Par exemple
- André Touboul
- 10 mars 2023
- 2 min de lecture

Eric Dupond-Moretti a inventé une nouvelle incongruité politique : le bras d’honneur parlant. Jusqu’ici le geste d’une grossièreté maximale était la réponse muette à qui l’on voulait outrager. Le Garde des sceaux s’est livré à cette création, il est vrai, dans le Barnum du boxon qu’est devenue l’Assemblée Nationale.
Avec une bonne foi plus que relative, le Ministre a exposé que le geste ne s’adressait pas à l’orateur des LR, mais à la présomption d’innocence que celui-ci aurait bafouée en rappelant sa mise en examen pour prise illégale d’intérêt par la Cour de Justice de la République.
La vulgarité étant à la mode, il a aussi insisté sur le fait qu’il avait répété son geste, tel un artiste dont la performance aurait été bissée.
Dans un radio-crochet, ou comme cela se fait maintenant dans une télé-réalité, un tel énergumène serait passé à la trappe. Mais notre République est bonne fille, elle tolère l’intolérable jusque dans les enceintes les plus sacrées.
Les Ministres ne peuvent être sanctionnés par la présidence de l’Assemblée, et les écarts de language même par gestes, ne sont pas du ressort de la Cour de Justice de la République, reste le tribunal de l’opinion.

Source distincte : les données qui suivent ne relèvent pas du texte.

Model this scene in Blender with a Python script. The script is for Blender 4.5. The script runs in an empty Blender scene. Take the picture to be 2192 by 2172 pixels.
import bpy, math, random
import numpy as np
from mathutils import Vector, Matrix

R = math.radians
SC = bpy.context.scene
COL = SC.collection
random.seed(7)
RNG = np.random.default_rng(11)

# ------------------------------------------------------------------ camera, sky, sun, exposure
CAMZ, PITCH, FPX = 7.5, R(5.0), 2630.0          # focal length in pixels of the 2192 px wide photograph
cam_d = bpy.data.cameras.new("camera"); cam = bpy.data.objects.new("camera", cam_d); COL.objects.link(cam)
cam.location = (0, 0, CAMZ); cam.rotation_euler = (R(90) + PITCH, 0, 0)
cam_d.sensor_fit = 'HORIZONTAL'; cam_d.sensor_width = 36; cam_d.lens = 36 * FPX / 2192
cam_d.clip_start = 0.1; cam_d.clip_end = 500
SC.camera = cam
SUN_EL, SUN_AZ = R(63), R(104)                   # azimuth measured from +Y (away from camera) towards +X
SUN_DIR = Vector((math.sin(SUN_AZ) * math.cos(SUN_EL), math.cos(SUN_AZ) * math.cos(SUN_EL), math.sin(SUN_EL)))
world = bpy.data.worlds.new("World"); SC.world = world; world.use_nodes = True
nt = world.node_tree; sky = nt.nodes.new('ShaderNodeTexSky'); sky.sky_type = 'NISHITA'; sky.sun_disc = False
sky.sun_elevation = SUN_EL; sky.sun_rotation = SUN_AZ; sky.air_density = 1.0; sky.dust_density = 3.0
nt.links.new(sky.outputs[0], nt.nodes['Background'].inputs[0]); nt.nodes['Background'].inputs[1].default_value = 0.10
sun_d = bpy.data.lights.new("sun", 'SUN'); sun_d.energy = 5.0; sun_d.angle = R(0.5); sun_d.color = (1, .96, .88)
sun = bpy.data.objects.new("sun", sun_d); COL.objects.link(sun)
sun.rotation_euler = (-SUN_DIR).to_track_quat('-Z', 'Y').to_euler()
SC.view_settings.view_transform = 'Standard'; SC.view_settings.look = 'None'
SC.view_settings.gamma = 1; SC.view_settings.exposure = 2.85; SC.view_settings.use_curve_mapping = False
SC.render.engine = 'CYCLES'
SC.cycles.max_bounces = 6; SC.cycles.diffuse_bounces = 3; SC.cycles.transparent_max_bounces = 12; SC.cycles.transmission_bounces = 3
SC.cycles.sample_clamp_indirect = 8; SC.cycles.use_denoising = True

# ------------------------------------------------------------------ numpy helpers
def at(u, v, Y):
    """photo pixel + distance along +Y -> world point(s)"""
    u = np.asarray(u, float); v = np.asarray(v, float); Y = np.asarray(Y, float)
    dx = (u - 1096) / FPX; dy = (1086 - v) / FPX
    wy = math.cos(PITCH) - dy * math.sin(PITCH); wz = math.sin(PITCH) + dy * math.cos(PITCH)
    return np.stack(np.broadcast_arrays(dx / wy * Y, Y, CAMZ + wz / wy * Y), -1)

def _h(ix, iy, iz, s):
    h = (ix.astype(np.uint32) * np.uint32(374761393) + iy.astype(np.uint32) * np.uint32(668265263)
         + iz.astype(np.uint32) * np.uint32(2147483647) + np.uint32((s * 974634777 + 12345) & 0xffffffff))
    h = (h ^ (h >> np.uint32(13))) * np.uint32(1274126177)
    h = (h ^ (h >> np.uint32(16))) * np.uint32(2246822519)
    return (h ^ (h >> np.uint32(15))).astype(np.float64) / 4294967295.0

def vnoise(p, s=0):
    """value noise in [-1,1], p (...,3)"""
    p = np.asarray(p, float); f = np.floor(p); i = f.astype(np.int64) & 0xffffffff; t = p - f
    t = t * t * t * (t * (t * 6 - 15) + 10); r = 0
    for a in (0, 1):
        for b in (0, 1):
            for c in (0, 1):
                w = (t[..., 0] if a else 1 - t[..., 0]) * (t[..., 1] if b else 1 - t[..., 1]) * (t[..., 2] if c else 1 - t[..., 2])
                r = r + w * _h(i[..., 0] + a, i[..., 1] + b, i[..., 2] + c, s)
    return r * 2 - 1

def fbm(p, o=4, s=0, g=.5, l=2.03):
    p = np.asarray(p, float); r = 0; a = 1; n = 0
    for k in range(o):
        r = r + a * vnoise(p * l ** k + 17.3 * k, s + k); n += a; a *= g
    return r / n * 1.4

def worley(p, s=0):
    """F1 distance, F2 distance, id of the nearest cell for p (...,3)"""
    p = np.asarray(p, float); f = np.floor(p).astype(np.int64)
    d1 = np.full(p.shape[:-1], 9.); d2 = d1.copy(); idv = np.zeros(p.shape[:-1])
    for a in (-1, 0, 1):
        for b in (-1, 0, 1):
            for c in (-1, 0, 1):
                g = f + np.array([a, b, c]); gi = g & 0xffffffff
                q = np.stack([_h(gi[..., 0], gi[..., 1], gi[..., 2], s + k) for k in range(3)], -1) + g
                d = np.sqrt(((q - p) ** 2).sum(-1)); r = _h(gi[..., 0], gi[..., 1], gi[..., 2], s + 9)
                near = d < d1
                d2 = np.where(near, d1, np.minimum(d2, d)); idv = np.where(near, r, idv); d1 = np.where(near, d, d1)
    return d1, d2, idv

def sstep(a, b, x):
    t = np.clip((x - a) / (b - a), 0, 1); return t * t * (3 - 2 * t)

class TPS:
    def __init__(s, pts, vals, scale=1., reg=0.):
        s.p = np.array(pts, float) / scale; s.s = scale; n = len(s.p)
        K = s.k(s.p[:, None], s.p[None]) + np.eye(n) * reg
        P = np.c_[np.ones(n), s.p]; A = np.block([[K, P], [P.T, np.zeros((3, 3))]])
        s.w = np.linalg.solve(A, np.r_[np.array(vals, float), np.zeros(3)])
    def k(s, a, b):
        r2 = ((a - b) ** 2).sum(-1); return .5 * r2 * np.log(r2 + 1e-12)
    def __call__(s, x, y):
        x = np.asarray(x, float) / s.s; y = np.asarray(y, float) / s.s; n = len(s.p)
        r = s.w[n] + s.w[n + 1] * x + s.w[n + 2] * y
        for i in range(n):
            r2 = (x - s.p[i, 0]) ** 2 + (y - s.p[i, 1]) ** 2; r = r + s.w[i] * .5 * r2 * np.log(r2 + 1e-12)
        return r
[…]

On dit beaucoup de mal de cette juridiction, prompte à condamner comme à encenser, mais elle est la mère de la bataille des urnes.
Par leurs incongruités, Mélenchon et ses Insoumis poursuivent un but clair, démolir la Vème République pour passer à la suivante. Voici que le Ministre Dupond-Moretti se joint à leur combat. L’homme, qui ne peut invoquer une difficulté d’élocution pour justifier ses gestes, se retrouve contraint à pinailler sur le sens de celui-ci, tel un député lepeniste qui s’écrie « qu’il retourne en Afrique », et déclare qu’il parlait de l’Ocean Wiking, passeur de migrants, et non de son collègue député, noir de peau.
En bonne compagnie, donc, Dupond-Moretti fait honte à ses anciens confrères. Si la Bâtonnière de Paris était encore l’autorité morale que fut sa fonction, il y a quelques années, elle n’hésiterait pas à le convoquer pour une admonestation paternelle. En effet, l’intéressé n’a pas démissionné du Barreau dont il momentanément omis, il reste tenu à l’obligation de vie digne qui s’impose à tout avocat.
Mais Eric Dupond-Moretti est un excessif, il ne se contente pas d’un doigt d’honneur comme son homonyme Zemmour, il y met deux bras.
L’exemplarité est un devoir de nos dirigeants et représentants qu’ils oublient trop souvent. Les Présidents de la République se veulent normaux comme François Hollande ou proches d’une certaine jeunesse tel qu’Emmanuel Macron. Nicolas Sarkozy a parfois oublié qu’il n’est pas très digne d’emprunter le nom d’un tiers comme il l’a fait pour celui de Bismuth. Les Ministres comme Jérôme Cahuzac déshonorent leurs fonctions. François Fillon, empêtré dans une irrégularité financière aurait dû se retirer pour garder la tête haute. Quatennens ne perçoit pas qu’il faut une cohérence entre les principes que l’on défend et son propre comportement. Ce ne sont que des exemples parmi d’autres, ils montrent que l’exemplarité, qui à l’époque de la Rome antique était une vertu essentielle de la République, a déserté la nôtre.